Enfin, il y a Goldman. Goldman sollicité avant le triomphe de Céline Dion. Goldman auquel il n'osait pas demander deux titres. Goldman qui, pour "Envoyé spécial", sur France 2, le jour de la signature des accords de paix à Washington, choisit une chanson de Khaled, "Chebba". Résultat ? "Aïcha", qui sonne comme du raï et célèbre les femmes. "Je les ai toujours défendues, précise Khaled. Quand j'envoyais ma soeur acheter des cigarettes, je lui disais : Reste, reste dehors longtemps". Il ajoute, non sans malice: "Si Goldman et moi avons réussi à travailler ensemble, Netanyahu [le premier ministre israélien] devrait peut-être arriver à faire la paix". Khaled a croisé Arafat ("il y croyait, le pauvre") et rêve de voir Tel-Aviv. "Chez moi, hélas ! ils ne comprendraient pas. Les frères s'entre-tuent pour le pouvoir. L'Algérie figure une usine de miel où chacun veut tremper le doigt".

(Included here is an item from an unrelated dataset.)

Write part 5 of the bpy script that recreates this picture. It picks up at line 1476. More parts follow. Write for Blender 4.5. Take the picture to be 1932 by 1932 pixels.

"Didi" a cartonné en hébreu. Khaled, lui, chante pour les Bosniaques et les Turcs. Il chante pour qui veut. 3 heures du matin, Istanbul. La première classe du raï offre sa montre, une rasade de whisky et pense à son pays.

"Que faire? Parler? Se taire? Les assassins ont 20 ans; l'âge ou presque d'être mes enfants".

Le dernier album de Khaled, "Sahra", veillé par son djinn habituel, le producteur Don Was, se caractérise aussi par ce qu'il n'est pas. Khaled devait, en effet, y enregistrer des duos avec Björk, Noa, Stevie Wonder et Sting. "Par manque de temps, rien de tout cela ne s'est fait et je me suis senti un peu dégoûté", dit-il. Il n'y a pas de quoi. "Sahra" aligne, en effet, d'autres noms qui manifestent un réel désir d'ouverture.